Les deux termes reliés en sont « démocratie » et « néolibéralisme ».

Nous possédons une définition de « démocratie ». Qu’est le néolibéralisme ?

Brown, à la suite de Foucault, le considère comme « un ordre de la raison normative qui, lorsqu’il devient prépondérant, prend la forme d’une rationalité gouvernementale, étendant à toutes les dimensions de la vie humaine une combinaison spécifique de pratiques et de critères économiques. […] L’économisation généralisée de domaines et de sujets jusque-là non économiques, sans qu’ils fassent nécessairement l’objet d’une mercatisation ou d’une monétarisation, est [donc] la caractéristique distinctive de la rationalité néolibérale. »

Autrement dit, dans le vocable que nous avons introduit, le néolibéralisme favorise les opinions, les valeurs et les intérêts d’un sous-ensemble bien délimité du peuple, les capitalistes et, plus particulièrement, les capitalistes financiers. Il s’agit donc d’une forme particulière de populisme qui, en tant que tel, menace de l’intérieur les démocraties, ainsi que nous l’avons démontré. C.Q.F.D.

Brown formule cette menace comme suit : « S’agissant de la vie politique […], la néolibéralisation transpose les principes de justice de la politique démocratique dans les termes d’un idiome économique, transforme l’Etat lui-même en manager de la nation selon le modèle de l’entreprise (dans les années 1990, Thaksin Shinawara, alors premier ministre, déclarait qu’il était « le PDG de l’entreprise Thaïlande ») et vide la citoyenneté démocratique, et même la souveraineté populaire, de leur substance. Ainsi l’un des effets les plus importants de la néolibéralisation est la défaite de l’homo politicus, déjà passablement anémique de la démocratie libérale ».

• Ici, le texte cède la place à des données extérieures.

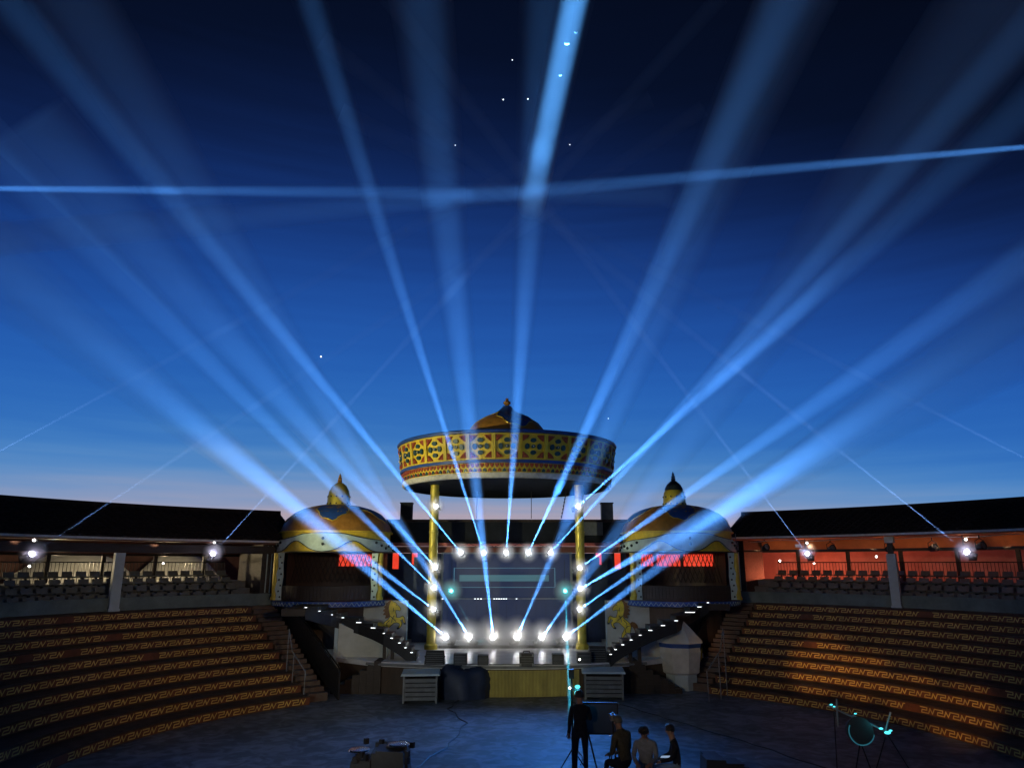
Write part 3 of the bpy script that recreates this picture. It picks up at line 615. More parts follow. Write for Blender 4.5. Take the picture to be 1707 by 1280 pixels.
# ------------------------------------------------------------------ side pavilions
def arc_box(mb, c, r, a0, a1, z0, z1, th, n=10, m=0):
    mb.sweep([(r, z0), (r, z1), (r+th, z1), (r+th, z0)], [a0+(a1-a0)*k/n for k in range(n+1)], c, 1, m)
def pavilion(s):
    cx, cy = s*7.85, 34.0; c = (cx, cy); 
    t = thing('domed_pavilion', ['round pavilion with gold dome, bright gold lantern on top', 'round pavilion whose lantern has a dark cap over gold'][s > 0], 'pavilion', (cx, cy, 3.05), group='domed pavilions either side of the stage')
    prof = [(2.68, 5.92), (2.66, 6.02), (2.55, 6.3), (2.36, 6.58), (2.05, 6.84), (1.62, 7.04), (1.15, 7.16), (.7, 7.22), (.5, 7.25)]
    m = MB(); m.lathe(prof, 56, c); dm = m.build('dome', [gold_brown], t)
    sh, e = cap_patch(prof, c, 5, .015, 6.42, .76, shift=.1*s); sh.build('blue_cap', [blue_paint], dm); e.build('gold_scroll', [gold], dm)
    LP = [(.56, 7.24), (.54, 7.6), (.5, 7.84), (.40, 7.96)] if s > 0 else [(.56, 7.24), (.55, 7.6), (.48, 7.9), (.34, 8.14), (.18, 8.26)]
    m = MB(); m.lathe(LP, 24, c); la = m.build('lantern', [gold], dm)
    if s > 0: m = MB(); m.lathe([(.46, 7.94), (.43, 8.04), (.34, 8.2), (.2, 8.32), (.1, 8.36)], 24, c); m.build('lantern_cap', [stud_mat], dm)
    m = MB(); z = 8.24 if s < 0 else 8.34
    m.lathe([(.2, z), (.1, z+.05), (.12, z+.12), (.09, z+.17), (.10, z+.25), (.06, z+.3), (.07, z+.36), (.03, z+.42), (0, z+.5)], 14, c); m.build('finial', [gold_brown if s < 0 else stud_mat], dm)
    m = MB()
    for k in range(12):
        a = k*math.pi/6
        for zz, rr in ((7.3, .56), (7.62, .54)): m.ball((cx+rr*math.sin(a), cy+rr*math.cos(a), zz), .045, 6, 4)
    m.build('lantern_studs', [stud_mat], la)
    a0, a1 = math.pi/2+.12, 3*math.pi/2-.12  # the front half (towards the arena) is open
    m = MB(); m.lathe([(2.60, 5.10), (2.60, 5.93), (2.72, 5.93), (2.72, 5.99), (2.3, 5.99)], 56, c); m.build('drum', [yellow], t)
    # pale cloud valance: a band whose lower and upper edges wave
    A = frange(-1.55, 1.55, .05); vs = []
    for a in A:
        u = abs(a)/1.55; up = 5.86-.42*max(0, (u-.25)/.75)**.8 + .03*math.cos(a*5); lo = 5.10+.46*math.exp(-((u-.33)/.16)**2) if u > .02 else 5.10
        lo = min(lo, up-.1)
        for z in (lo, up):
            for d in (0, .06): r = 2.62+d+.12*u*u; vs.append((cx+r*math.sin(a), cy-r*math.cos(a), z))
    fs = []
    for i in range(len(A)-1):
        b0, b1 = i*4, (i+1)*4
        fs += [(b0+1, b1+1, b1+3, b0+3), (b0, b0+1, b1+1, b1), (b0+2, b1+2, b1+3, b0+3)]
    m = MB(); m.add(vs, fs); va = m.build('cloud_valance', [pale_teal], t)
    for j in (0, 1):
        m = MB(); m.tube([(Vector(vs[i*4+1+2*j])+Vector((0, -.01, 0))) for i in range(len(A))], .02, 5); m.build('valance_outline', [stud_mat], va)
    m = MB()
    for a, z in [(-1.5, 5.2), (-1.42, 5.32), (-1.3, 5.36), (-1.2, 5.27), (-1.08, 5.38), (-.95, 5.5), (0, 5.66), (0, 5.42), (1.5, 5.2), (1.42, 5.32), (1.3, 5.36), (1.2, 5.27), (1.08, 5.38), (.95, 5.5)]:
        r = 2.72+.12*(a/1.55)**2; m.ball((cx+r*math.sin(a), cy-r*math.cos(a), z), .065, 8, 5)
    m.build('valance_studs', [stud_mat], va)
    m = MB()
    for a in (-1.5, -1.36, -1.22, -1.0, 1.0, 1.22, 1.36, 1.5):
        r = 2.70; b_ = Vector((cx+r*math.sin(a), cy-r*math.cos(a), 5.38+.25*(1.5-abs(a)))); m.ball(b_, .13, 8, 5, 0, (1, .3, .8))
    m.build('valance_scroll', [pale_teal], va)
    m = MB(); m.lathe([(2.58, 5.09), (2.76, 5.06), (2.76, 5.10), (2.6, 5.12)], 56, c); m.build('valance_rim', [dark_wood], t)
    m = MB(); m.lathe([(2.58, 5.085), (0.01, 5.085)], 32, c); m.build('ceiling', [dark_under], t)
    m = MB(); m.lathe([(0.01, 3.06), (2.75, 3.06), (2.75, 2.80), (0.01, 2.80)], 48, c); m.build('floor', [dark_wood], t)
    m = MB(); m.lathe([(2.752, 3.05), (2.80, 3.04), (2.80, 2.83), (2.752, 2.82)], 64, c); bb = m.build('blue_band', [blue_paint], t)
    m = MB(); nW = 72
    for k in range(nW):
        a = 2*math.pi*k/nW; m.tube([(cx+2.806*math.sin(a+w_), cy-2.806*math.cos(a+w_), z) for w_, z in ((-.04, 2.86), (0, 3.0), (.04, 2.86))], .012, 4)
    m.build('band_pattern', [pale_teal], bb)
    # wooden parapet of upright boards, lattice above, glowing panels standing in for a red-lit wall behind
    nb = 44
    proto = None
    for k in range(nb):
        a = -1.42+2.84*k/(nb-1)
        if proto is None:
            m = MB(); m.box((0, 0, 0), (.155, .03, .56)); proto = m.build('parapet_board', [dark_wood], t, smooth=False, local=True); o = proto
        else: o = proto.copy(); C.objects.link(o)
        o.location = (2.5*math.sin(a), -2.5*math.cos(a), .31); o.rotation_euler = (0, 0, a); o.matrix_parent_inverse = Matrix()
    m = MB(); m.tube([(cx+2.48*math.sin(a), cy-2.48*math.cos(a), 3.66) for a in frange(-1.42, 1.42, .1)], .03, 6); m.build('parapet_rail', [dark_wood], t)
    m = MB(); nl = 26
    for k in range(nl+4):
        for dr in (-1, 1):
            aa = [-1.35+2.7*(k-2+dr*q*2.4)/(nl-1) for q in (0, .33, .66, 1)]
            if min(aa) < -1.36 or max(aa) > 1.36: continue
            m.tube([(cx+2.3*math.sin(a), cy+2.3*math.cos(a), 3.72+1.34*q) for a, q in zip(aa, (0, .33, .66, 1))], .022, 4)
    m.build('lattice', [dark_wood], t)
    m = MB(); m.lathe([(2.5, 3.06), (2.5, 5.08)], 36, c, 0, -1.4, 1.4); m.build('rear_wall', [wood_dark], t)
    for (u0, u1) in (((-.15, .72), (.86, .98)) if s < 0 else ((-1.02, -.35), (-.28, .22), (.3, .62))):
        m = MB(); arc_box(m, c, 2.44, u0*(1 if s < 0 else -1), u1*(1 if s < 0 else -1), 4.48, 5.04, .02, 8); m.build('red_glow_panel', [red_glow], t)
    # studded edge boards and gold pillars
    for q in (-1, 1):
        a = q*.98*1.0; bx, by = cx+2.62*math.sin(a), cy-2.62*math.cos(a)
        L = [(-.11, 0), (.15, 0), (.12, .2), (.2, .45), (.13, .8), (.18, 1.1), (.10, 1.4), (.14, 1.75), (.16, 2.0), (-.13, 2.0), (-.11, 1.5), (-.15, 1.0), (-.10, .5)]
        f = lambda x, y, z: Vector((bx+x*1.0, by+y, 3.07+z))
        m = MB(); plate(m, [(x*q, z) for x, z in L], .03, .06, f); bd = m.build('studded_board', [pale_teal], t, smooth=False)
        for k in range(8): m = MB(); m.ball((bx+.04*(-1)**k, by-.04, 3.2+.24*k), .045, 8, 5); m.build('stud', [stud_mat], bd)
        gx = bx+q*.27 if q*s > 0 else bx-q*.02+q*.24
        m = MB(); m.lathe([(.15, 3.07), (.15, 5.05)], 16, (gx, by+.22)); m.build('gold_pillar', [gold], t)
        m = MB(); m.lathe([(.2, 3.062), (.2, 3.15), (.16, 3.22)], 16, (gx, by+.22)); m.build('pillar_base', [gold], t)
    t.scale = (.94, .94, 1)
    # dark structure under the floor
    m = MB(); m.lathe([(1.9, 0), (1.9, 2.8)], 24, c); m.build('under_wall', [wood_dark], t)
    return t
pavilion(-1); pavilion(1)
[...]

Toujours au sein de notre vocable et de notre démarche, on peut encore démontrer la nuisance de la néolibéralisation d’une politique sur  les démocraties par le biais de sa pollution du Politique.

Foucault nous a enseigné qu’une rationalité politique « engendre de nouveaux sujets, de nouvelles conduites, de nouvelles relations et de nouveaux mondes ». En particulier, « Au sein de la rationalité néolibérale, le capital humain est à la fois notre « être » et notre « devoir-être » – ce qu’on dit que nous sommes et ce que nous devrions être et ce que la rationalité nous fait être à travers ses normes et sa production d’environnements. […] selon la raison néolibérale, la concurrence remplace l’échange comme principe fondamental et bien essentiel du marché. […] Cette transition subtile de l’échange à la concurrence comme essence du marché signifie que tous les acteurs du marché deviennent de petits capitaux (plutôt que des propriétaires, des travailleurs et des consommateurs) en concurrence  les uns avec les autres plutôt qu’engagés dans des échanges ».

Ce que nous sommes et désirons être ainsi que le type de relations que nous avons ou désirons avoir avec nos concitoyens relèvent du domaine du privé ; le public n’a pas à nous en dicter les normes. Or c’est exactement ce à quoi aboutit une politique néolibérale. Le public y a donc envahi le privé et, comme nous l’avons montré, une telle disposition conduit au totalitarisme qui est une négation de la démocratie. C.Q.F.D.